The Role of Precipitation Recycling in the Propagation and Intensification of Droughts in North America

Predicting droughts allows stakeholders to mitigate some of the negative impacts of these natural disasters. However, there are still large gaps of knowledge regarding the physical drivers of drought onset, development, and recovery. These gaps have limited our ability to predict some important droughts and to understand how they may be affected by climate change. One physical mechanism that has been linked to the evolution of droughts is precipitation recycling, but its role has not been quantified in detail. Here we use a precipitation recycling model that backtracks the spatial origins of precipitation using vertically integrated moisture fluxes and evapotranspiration data. This allows us to estimate the climatology of moisture sources and sinks, and identify from where moisture fails to arrive when a given region experiences a drought. ERA-Interim data is used to drive this precipitation recycling model from 1980 to 2016 throughout North America and its surrounding oceans. The climatological analysis shows that oceans contribute around 80% of the precipitation over North America during winter, while precipitation that originates from evapotranspiration over land reaches a relative contribution of 60% in the summer. Precipitation contributions from the Pacific Ocean were found to be significantly and positively correlated with ENSO and PDO indices. Furthermore, a regression analysis showed that dry soil moisture in the US Southwest reduces moisture exports to the US Midwest, which in turn can dry soil moisture in the US Midwest. Given that up to 13% of precipitation over the US Midwest was found to be locally recycled, there is a multiplier effect whereby a 10 mm/month reduction in precipitation imports into the region leads to an additional decrease of 0.8 mm/month (on average) from reduced local precipitation recycling, causing a drought to intensify.

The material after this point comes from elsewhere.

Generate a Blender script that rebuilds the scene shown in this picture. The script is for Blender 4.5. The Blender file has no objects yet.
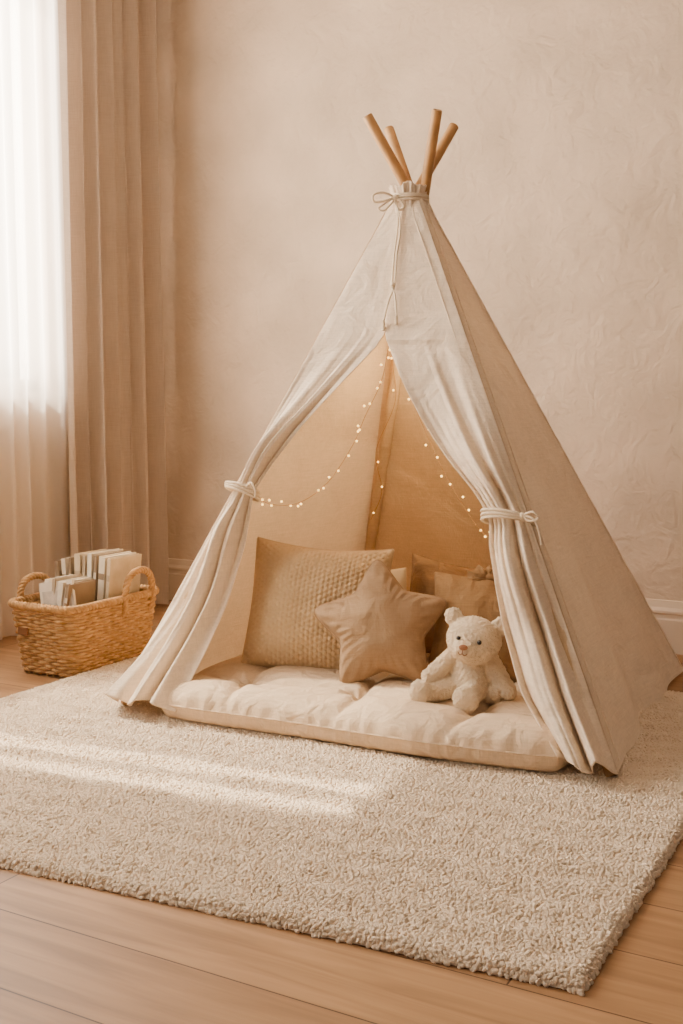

It was also found that during extensive droughts (e.g. 2011 in Texas and 2012 in the US Midwest), precipitation deficits from land were as large and sometimes larger than those from the oceans. These results demonstrate a mechanism by which droughts can propagate spatially downwind, and point out to processes that need to be captured accurately by models used in operational seasonal forecasting and in climate change studies.